From left: Gregory Abowd, Julie Kientz, Shwetak Patel, and Award Chair Judy Kay.

UW professors have been awarded the 10-Year Impact Award at Ubicomp 2017 for their paper “At the Flick of a Switch: Detecting and Classifying Unique Electrical Events on the Residential Power Line.”

UW faculty include Electrical Engineering and Paul G. Allen School of Computer Science & Engineering Professors Shwetak Patel and Matt Reynolds and Human Centered Design & Engineering Professor Julie Kentz. Additional authors include Georgia Institute of Technology (Georgia Tech) Professor Gregory Bowd and research scientist Thomas Robertson.

The 10-Year Impact Award recognizes research that has made a lasting impact in the field. In 2007, the authors’ published work received the Best Paper Award and Best Presentation Award at Ubicomp.

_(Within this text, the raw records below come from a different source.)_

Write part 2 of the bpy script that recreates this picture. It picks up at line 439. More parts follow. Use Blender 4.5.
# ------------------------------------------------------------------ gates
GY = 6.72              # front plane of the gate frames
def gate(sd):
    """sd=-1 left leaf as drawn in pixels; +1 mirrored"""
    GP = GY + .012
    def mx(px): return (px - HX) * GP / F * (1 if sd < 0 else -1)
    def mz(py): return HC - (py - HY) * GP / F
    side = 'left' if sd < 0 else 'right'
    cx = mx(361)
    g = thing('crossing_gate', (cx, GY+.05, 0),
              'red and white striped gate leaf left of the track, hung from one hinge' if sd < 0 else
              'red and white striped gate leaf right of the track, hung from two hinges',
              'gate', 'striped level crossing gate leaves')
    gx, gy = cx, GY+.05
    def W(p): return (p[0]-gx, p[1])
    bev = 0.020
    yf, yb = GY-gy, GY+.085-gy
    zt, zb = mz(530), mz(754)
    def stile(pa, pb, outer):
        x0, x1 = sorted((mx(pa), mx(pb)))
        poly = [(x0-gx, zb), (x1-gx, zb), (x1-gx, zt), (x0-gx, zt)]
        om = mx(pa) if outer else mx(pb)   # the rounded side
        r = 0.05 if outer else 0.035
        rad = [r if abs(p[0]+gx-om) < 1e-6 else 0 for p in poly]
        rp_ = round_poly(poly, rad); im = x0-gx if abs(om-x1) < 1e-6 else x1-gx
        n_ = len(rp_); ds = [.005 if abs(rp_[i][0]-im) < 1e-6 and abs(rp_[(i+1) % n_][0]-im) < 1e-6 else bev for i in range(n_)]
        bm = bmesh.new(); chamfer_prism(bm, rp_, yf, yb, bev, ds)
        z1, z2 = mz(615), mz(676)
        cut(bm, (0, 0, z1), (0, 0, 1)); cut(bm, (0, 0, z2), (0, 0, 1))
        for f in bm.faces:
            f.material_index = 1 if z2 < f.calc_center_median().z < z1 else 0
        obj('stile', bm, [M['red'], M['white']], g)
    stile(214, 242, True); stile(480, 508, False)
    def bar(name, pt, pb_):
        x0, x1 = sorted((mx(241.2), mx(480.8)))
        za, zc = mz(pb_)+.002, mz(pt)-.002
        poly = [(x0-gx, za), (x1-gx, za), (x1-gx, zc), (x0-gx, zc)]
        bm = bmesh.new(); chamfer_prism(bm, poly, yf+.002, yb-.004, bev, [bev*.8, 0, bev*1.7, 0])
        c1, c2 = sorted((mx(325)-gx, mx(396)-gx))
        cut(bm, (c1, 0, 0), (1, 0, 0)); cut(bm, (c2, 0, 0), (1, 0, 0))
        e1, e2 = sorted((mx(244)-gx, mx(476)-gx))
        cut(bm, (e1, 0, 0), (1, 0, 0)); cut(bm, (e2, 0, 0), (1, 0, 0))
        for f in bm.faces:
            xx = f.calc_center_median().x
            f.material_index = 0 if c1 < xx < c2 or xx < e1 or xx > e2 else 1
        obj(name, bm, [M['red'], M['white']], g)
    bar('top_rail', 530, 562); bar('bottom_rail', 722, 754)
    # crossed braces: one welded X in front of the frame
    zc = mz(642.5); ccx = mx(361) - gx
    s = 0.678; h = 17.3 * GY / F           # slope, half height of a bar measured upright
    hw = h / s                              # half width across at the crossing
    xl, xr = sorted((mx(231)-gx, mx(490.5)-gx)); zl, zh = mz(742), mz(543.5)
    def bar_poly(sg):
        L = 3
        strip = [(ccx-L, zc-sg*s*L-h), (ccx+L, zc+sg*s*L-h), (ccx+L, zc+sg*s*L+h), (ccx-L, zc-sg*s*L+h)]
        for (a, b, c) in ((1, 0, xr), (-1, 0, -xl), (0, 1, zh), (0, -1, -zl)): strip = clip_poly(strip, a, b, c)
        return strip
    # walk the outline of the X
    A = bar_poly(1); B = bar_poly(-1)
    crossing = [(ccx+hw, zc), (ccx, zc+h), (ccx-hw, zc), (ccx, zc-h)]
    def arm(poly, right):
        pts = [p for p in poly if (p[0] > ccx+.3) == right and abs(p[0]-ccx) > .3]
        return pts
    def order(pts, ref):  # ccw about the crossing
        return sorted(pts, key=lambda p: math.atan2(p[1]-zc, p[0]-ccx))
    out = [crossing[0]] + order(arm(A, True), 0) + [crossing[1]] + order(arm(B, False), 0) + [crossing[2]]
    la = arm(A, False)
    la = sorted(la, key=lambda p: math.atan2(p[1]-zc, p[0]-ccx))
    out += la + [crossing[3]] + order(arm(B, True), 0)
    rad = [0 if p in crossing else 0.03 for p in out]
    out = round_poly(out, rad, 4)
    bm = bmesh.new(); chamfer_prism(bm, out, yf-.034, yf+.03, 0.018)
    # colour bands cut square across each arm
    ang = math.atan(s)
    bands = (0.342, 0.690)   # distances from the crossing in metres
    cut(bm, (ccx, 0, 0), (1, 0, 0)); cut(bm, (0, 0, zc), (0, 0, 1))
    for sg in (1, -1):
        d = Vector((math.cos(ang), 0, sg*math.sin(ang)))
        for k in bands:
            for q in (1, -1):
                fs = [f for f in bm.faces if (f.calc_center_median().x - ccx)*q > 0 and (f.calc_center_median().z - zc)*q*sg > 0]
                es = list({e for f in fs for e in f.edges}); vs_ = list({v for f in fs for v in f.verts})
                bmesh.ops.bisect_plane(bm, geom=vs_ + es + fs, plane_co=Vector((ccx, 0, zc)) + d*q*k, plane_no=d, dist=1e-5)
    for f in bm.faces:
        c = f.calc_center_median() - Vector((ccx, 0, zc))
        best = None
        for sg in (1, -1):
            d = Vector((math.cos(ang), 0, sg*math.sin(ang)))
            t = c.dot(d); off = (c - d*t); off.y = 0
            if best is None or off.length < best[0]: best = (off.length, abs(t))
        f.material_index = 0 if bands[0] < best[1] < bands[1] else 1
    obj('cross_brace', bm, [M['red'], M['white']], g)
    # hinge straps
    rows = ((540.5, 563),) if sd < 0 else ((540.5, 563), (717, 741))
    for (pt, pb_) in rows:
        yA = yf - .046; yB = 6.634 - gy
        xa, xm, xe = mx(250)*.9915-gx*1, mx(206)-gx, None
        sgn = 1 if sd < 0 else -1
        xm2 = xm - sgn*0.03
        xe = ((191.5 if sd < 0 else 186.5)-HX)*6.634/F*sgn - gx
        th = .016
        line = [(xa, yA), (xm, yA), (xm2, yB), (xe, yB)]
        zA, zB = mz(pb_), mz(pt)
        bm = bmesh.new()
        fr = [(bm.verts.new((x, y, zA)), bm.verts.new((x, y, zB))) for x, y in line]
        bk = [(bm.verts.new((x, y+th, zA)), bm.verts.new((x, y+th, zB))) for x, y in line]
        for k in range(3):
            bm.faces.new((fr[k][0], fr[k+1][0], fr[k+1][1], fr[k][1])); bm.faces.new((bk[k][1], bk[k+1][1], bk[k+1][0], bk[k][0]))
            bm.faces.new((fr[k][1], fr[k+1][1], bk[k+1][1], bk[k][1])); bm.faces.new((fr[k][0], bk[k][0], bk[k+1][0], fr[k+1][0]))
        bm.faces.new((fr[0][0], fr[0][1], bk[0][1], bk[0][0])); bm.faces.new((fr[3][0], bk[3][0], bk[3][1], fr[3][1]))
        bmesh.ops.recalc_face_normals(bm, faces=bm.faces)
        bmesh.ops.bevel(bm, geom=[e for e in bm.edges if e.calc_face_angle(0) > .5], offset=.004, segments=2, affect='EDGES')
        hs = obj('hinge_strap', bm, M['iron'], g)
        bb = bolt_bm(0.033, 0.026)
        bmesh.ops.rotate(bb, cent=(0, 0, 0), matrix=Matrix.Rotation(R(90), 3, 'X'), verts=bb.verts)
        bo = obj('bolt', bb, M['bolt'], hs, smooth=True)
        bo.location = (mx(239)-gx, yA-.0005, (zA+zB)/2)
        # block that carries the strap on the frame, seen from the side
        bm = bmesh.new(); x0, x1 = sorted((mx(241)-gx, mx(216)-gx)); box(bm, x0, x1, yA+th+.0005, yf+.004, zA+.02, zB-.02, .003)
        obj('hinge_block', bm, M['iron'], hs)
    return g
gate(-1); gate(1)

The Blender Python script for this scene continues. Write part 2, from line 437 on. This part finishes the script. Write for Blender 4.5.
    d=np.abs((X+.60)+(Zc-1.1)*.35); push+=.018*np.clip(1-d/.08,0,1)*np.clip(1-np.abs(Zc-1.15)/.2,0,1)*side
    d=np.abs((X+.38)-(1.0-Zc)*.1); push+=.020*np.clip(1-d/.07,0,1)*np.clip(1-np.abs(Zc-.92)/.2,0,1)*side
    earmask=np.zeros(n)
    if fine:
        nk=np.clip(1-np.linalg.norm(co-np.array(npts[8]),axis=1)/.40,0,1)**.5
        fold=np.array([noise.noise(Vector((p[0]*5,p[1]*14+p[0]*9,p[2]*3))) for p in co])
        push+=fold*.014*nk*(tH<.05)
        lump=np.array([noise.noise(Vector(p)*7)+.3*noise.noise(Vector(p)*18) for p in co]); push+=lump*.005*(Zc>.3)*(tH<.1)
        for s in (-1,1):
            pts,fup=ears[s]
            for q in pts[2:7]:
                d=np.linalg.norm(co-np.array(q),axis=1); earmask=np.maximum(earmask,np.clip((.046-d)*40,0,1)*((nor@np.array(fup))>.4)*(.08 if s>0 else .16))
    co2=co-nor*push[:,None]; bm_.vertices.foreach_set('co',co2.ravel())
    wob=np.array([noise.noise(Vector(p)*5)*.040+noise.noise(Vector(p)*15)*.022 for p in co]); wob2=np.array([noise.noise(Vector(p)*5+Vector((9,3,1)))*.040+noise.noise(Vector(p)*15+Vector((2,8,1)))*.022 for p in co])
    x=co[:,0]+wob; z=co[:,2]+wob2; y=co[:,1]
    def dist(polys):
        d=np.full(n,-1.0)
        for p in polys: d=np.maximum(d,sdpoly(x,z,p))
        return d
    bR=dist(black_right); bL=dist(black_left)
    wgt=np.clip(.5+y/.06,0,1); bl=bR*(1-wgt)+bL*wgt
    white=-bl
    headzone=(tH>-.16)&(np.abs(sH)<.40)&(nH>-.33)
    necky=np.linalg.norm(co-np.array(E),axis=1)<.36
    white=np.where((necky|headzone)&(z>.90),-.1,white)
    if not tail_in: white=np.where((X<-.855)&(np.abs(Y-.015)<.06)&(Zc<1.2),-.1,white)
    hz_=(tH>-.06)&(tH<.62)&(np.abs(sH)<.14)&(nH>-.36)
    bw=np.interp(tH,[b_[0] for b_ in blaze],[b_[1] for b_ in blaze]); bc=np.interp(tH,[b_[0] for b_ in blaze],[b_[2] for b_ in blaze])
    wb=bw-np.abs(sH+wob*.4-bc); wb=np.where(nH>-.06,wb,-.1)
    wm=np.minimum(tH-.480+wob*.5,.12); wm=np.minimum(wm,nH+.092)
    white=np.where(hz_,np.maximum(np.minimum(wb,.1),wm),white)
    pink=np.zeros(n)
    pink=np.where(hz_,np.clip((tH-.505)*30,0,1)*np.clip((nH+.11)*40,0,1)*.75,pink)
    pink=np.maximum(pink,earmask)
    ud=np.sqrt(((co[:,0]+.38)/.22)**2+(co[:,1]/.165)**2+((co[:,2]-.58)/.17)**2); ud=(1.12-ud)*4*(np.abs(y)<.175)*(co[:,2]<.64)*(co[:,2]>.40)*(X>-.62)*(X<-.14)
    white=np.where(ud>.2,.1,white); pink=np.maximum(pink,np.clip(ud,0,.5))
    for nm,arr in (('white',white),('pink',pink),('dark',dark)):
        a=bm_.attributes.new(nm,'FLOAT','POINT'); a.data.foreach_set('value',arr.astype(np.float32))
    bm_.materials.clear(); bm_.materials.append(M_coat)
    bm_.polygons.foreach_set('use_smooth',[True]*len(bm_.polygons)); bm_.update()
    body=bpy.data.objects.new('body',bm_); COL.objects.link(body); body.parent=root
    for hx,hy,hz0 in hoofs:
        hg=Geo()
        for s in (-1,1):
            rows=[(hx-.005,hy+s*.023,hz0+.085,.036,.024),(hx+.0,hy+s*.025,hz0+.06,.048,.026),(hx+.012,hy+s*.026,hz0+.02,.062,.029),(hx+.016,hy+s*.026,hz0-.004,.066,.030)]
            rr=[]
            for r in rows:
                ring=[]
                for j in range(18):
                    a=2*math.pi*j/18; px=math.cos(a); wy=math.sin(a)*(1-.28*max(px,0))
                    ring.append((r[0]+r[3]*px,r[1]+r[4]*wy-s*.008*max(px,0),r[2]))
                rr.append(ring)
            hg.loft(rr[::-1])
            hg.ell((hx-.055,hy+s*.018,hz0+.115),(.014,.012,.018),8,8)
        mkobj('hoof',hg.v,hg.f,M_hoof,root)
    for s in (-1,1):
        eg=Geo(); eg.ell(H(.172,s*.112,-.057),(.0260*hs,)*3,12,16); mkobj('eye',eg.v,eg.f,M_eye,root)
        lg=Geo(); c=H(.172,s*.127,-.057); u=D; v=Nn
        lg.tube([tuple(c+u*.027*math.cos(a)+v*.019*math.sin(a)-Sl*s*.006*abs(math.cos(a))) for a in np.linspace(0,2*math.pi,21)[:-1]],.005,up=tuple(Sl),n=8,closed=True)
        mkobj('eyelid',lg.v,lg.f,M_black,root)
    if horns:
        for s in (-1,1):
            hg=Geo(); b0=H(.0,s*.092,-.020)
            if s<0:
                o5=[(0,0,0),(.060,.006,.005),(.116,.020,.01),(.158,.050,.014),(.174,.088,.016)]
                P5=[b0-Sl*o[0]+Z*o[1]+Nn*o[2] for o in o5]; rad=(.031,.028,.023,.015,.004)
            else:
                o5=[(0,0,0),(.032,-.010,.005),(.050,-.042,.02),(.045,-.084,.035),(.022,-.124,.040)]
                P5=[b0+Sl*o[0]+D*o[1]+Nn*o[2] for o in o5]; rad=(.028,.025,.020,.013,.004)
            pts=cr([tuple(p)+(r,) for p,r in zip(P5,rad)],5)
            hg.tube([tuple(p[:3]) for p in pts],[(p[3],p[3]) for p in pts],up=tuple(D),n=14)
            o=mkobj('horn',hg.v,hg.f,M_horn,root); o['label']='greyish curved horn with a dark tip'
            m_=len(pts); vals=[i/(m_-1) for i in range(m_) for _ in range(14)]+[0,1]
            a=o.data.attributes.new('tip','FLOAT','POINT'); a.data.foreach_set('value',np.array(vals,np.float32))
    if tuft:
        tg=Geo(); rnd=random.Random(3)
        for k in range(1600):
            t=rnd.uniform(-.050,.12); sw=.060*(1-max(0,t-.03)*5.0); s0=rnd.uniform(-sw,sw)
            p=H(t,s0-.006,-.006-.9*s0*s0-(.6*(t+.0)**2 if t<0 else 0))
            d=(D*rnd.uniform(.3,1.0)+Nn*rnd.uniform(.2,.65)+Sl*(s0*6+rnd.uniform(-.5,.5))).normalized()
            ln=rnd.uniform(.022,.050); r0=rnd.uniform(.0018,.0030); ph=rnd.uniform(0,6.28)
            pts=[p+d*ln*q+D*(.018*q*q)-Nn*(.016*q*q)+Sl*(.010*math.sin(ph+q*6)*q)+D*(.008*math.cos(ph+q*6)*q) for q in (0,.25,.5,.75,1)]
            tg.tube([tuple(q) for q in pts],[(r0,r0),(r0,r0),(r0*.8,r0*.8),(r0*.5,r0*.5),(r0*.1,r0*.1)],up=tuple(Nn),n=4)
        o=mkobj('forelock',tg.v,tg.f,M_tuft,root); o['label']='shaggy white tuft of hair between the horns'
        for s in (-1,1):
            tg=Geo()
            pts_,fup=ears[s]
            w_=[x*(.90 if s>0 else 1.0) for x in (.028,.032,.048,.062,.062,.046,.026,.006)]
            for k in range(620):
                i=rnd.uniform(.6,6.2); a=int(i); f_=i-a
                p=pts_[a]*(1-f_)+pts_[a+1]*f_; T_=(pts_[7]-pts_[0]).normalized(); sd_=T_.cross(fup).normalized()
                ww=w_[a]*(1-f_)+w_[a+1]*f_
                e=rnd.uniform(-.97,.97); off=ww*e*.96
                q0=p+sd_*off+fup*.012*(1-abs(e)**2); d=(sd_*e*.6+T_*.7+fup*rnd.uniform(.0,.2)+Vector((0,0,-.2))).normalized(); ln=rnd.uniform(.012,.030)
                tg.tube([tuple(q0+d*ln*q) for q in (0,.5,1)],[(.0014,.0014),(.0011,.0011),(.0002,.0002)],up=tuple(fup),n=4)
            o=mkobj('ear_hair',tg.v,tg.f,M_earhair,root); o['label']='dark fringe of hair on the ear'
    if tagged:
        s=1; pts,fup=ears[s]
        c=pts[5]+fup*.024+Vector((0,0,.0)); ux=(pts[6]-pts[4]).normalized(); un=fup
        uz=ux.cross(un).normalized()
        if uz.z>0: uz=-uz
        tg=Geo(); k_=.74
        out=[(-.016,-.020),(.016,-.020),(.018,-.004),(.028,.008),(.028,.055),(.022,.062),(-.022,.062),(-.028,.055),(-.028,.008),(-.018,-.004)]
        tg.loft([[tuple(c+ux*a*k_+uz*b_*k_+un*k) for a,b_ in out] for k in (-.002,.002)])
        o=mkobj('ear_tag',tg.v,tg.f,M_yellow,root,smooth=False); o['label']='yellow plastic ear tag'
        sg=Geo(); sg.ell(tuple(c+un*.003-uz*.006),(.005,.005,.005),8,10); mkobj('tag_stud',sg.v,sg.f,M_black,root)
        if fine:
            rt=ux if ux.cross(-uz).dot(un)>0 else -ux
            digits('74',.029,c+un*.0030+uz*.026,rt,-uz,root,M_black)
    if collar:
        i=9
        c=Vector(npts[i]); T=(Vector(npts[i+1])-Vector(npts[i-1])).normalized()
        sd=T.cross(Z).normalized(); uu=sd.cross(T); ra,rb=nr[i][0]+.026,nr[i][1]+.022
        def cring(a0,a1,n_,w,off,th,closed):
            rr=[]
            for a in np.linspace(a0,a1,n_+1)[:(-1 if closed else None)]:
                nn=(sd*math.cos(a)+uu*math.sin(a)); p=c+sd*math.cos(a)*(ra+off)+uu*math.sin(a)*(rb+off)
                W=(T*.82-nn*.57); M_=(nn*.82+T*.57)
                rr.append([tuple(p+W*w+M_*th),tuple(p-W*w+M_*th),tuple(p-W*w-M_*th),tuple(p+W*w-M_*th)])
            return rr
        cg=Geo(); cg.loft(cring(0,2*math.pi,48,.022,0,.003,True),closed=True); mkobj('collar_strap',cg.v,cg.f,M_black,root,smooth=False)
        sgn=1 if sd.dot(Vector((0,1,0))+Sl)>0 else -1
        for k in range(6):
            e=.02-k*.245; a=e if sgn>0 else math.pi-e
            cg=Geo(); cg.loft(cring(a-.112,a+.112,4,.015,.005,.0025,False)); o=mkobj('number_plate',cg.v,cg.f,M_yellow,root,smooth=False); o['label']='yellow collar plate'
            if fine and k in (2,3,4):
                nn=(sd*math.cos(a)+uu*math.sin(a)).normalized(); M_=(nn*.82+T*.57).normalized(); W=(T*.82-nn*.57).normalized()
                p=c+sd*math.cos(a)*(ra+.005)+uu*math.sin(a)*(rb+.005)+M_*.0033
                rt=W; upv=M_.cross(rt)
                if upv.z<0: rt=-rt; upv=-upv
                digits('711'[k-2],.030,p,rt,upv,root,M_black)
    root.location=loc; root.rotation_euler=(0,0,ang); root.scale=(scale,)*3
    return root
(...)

The paper illustrates a novel approach for detecting energy activity within the home using a single plug-in sensor. The authors apply machine learning techniques to enable the system to accurately differentiate between different electrical events, such as turning on a specific light switch or operating certain appliances.

Professor Matt Reynolds

This work has been instrumental in the development of a new field of research in high-frequency energy disaggregation and infrastructure mediated sensing. It has also led to the creation of Zensi, a startup spun out of Georgia Tech and UW that was acquired by Belkin in 2010. Home energy monitoring and automation have become an industry focus based on the techniques first described in this paper.

When the paper was written, Patel and Kientz were Ph.D. students, and Reynolds was a senior research scientist at Georgia Tech. Ten years later, their work has not only influenced their current research, but it offers a touchstone for other researchers around the world.